Mozart: Horn Concertos (CD review)

Also, Rondos and fragments. Barry Tuckwell, horn; English Chamber Orchestra. Decca B000573702.



Horn virtuosos must have a hard time finding enough concertos written specifically for their instrument to fill up a very large stock of recordings, so it's understandable that Australian horn virtuoso Barry Tuckwell, one of the finest horn players in the world, would record Mozart's popular Horn Concertos over and over. By my count, Tuckwell has recorded them at least four times, this one, performed with the English Chamber Orchestra in 1983, among the very best he's done.



It was the first of several recordings of the works he would do digitally, and he leads the orchestra as well as plays the instrument. The performance finds him as his most easygoing, amiable best, the horn sounding like melted butter, and the sprightly hunting melodies coming out as pleasingly as one could want. They perhaps lack the ultimate elegance and distinction that marked Dennis Brain's famous mono set with Karajan (EMI), but the Tuckwell set has charms all his own, not the least of which is the generally excellent support of the ECO, the sound Decca provide, and the accompanying Rondos and fragments.

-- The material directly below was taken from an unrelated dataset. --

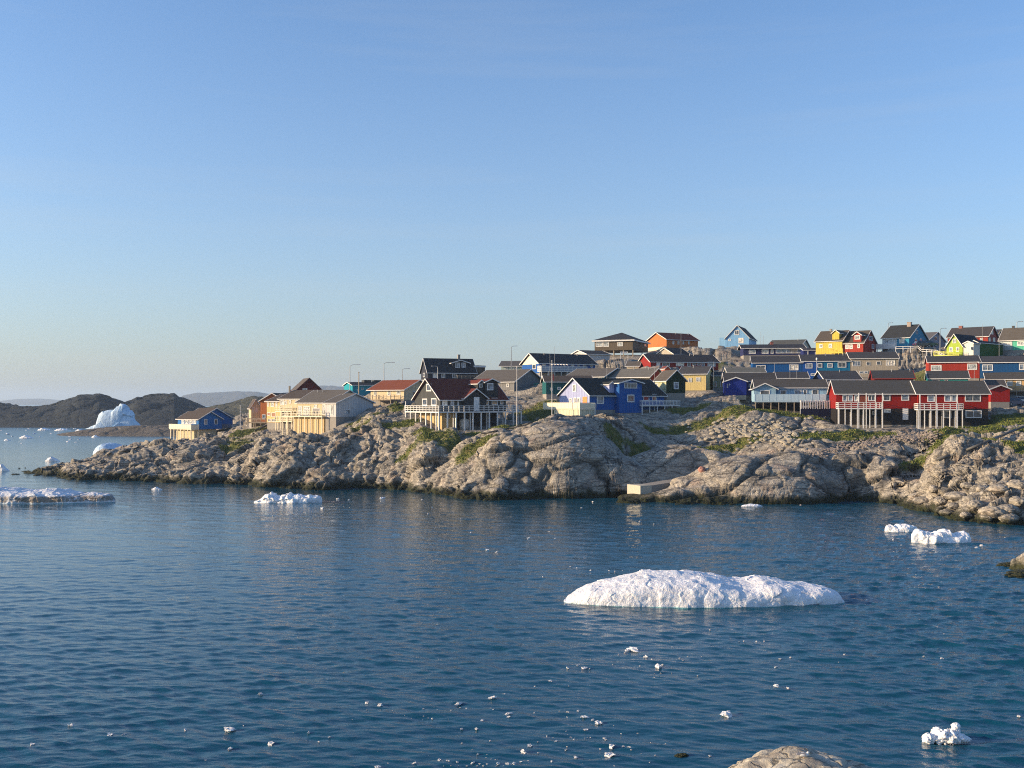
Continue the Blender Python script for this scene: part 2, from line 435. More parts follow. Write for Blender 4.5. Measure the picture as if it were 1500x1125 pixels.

I don't usually like to tell people what to buy, it's not my business, but I should think that anyone interested in classical music would own at least three accounts of the four Horn Concertos: a recording on period instruments, one on modern instruments, and the one with Dennis Brain. For period instruments, my own favorite is the release from horn player Lowell Greer, conductor Nicholas McGegan, and the Philharmonia Baroque Orchestra on Harmonia Mundi; for modern instruments, my favorites are the Tuckwell reviewed here, plus Alan Civil with either Rudolf Kempe or Otto Klemperer on EMI and Eric Ruske and Charles Mackerras on Telarc. And to make good things ever better, they all sound full and rich, the Telarc perhaps the smoothest.



In any case, it's nice of Decca to reissue Tuckwell and the ECO at mid price; it makes a tempting buy.